From the listing that follows, output everything exactly except the pictures.

▸ INFORMATION SHOWN:
━━━

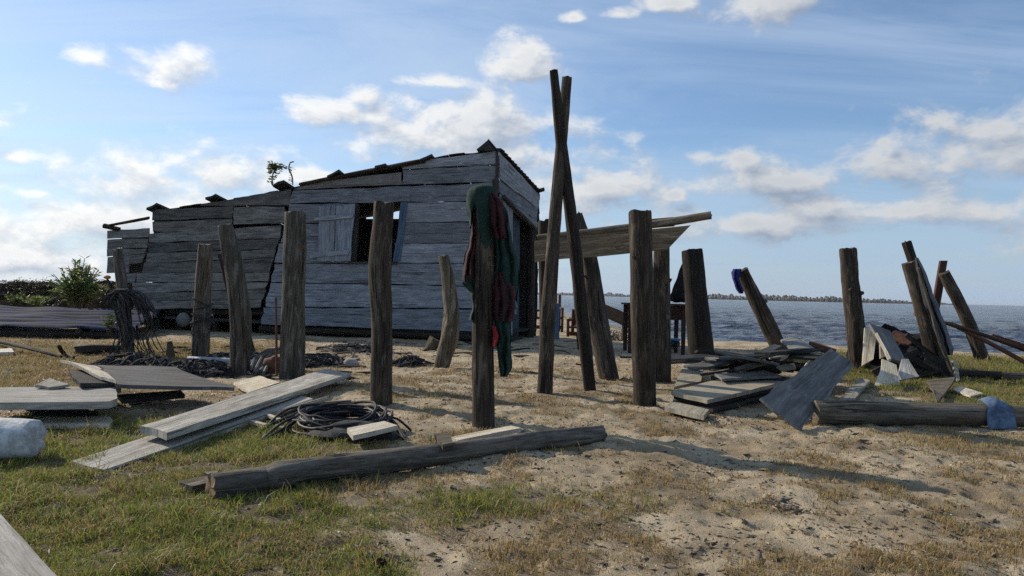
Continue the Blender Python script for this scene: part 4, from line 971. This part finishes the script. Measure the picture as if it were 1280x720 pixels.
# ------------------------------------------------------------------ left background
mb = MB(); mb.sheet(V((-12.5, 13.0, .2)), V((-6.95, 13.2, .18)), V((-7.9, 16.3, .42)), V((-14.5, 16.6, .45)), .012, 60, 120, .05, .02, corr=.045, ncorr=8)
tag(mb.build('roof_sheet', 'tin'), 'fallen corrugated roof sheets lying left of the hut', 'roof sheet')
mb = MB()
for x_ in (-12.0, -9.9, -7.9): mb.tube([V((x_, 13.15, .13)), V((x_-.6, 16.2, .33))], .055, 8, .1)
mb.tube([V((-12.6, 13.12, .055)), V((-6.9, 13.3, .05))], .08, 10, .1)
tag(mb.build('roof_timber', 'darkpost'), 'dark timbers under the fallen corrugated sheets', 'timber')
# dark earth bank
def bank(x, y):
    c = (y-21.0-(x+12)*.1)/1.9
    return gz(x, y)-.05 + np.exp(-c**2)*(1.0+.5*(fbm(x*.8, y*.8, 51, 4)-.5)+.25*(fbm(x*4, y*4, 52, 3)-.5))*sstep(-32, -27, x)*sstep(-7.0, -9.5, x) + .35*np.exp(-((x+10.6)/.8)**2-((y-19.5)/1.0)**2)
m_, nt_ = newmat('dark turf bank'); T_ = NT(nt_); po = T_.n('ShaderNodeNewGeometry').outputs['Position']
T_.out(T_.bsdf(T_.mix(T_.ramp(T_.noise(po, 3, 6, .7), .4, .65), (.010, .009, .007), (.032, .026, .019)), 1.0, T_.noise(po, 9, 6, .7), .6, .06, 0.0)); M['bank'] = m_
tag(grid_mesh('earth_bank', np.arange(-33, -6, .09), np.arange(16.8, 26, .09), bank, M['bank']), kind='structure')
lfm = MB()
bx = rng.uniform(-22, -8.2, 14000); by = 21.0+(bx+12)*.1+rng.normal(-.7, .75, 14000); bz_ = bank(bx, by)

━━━

▸ SOLUTION TO THIS PROBLEM:
Continue the Blender Python script for this scene: part 4, from line 971. This part finishes the script. Measure the picture as if it were 1280x720 pixels.
# ------------------------------------------------------------------ left background
mb = MB(); mb.sheet(V((-12.5, 13.0, .2)), V((-6.95, 13.2, .18)), V((-7.9, 16.3, .42)), V((-14.5, 16.6, .45)), .012, 60, 120, .05, .02, corr=.045, ncorr=8)
tag(mb.build('roof_sheet', 'tin'), 'fallen corrugated roof sheets lying left of the hut', 'roof sheet')
mb = MB()
for x_ in (-12.0, -9.9, -7.9): mb.tube([V((x_, 13.15, .13)), V((x_-.6, 16.2, .33))], .055, 8, .1)
mb.tube([V((-12.6, 13.12, .055)), V((-6.9, 13.3, .05))], .08, 10, .1)
tag(mb.build('roof_timber', 'darkpost'), 'dark timbers under the fallen corrugated sheets', 'timber')
# dark earth bank
def bank(x, y):
    c = (y-21.0-(x+12)*.1)/1.9
    return gz(x, y)-.05 + np.exp(-c**2)*(1.0+.5*(fbm(x*.8, y*.8, 51, 4)-.5)+.25*(fbm(x*4, y*4, 52, 3)-.5))*sstep(-32, -27, x)*sstep(-7.0, -9.5, x) + .35*np.exp(-((x+10.6)/.8)**2-((y-19.5)/1.0)**2)
m_, nt_ = newmat('dark turf bank'); T_ = NT(nt_); po = T_.n('ShaderNodeNewGeometry').outputs['Position']
T_.out(T_.bsdf(T_.mix(T_.ramp(T_.noise(po, 3, 6, .7), .4, .65), (.010, .009, .007), (.032, .026, .019)), 1.0, T_.noise(po, 9, 6, .7), .6, .06, 0.0)); M['bank'] = m_
tag(grid_mesh('earth_bank', np.arange(-33, -6, .09), np.arange(16.8, 26, .09), bank, M['bank']), kind='structure')
lfm = MB()
bx = rng.uniform(-22, -8.2, 14000); by = 21.0+(bx+12)*.1+rng.normal(-.7, .75, 14000); bz_ = bank(bx, by)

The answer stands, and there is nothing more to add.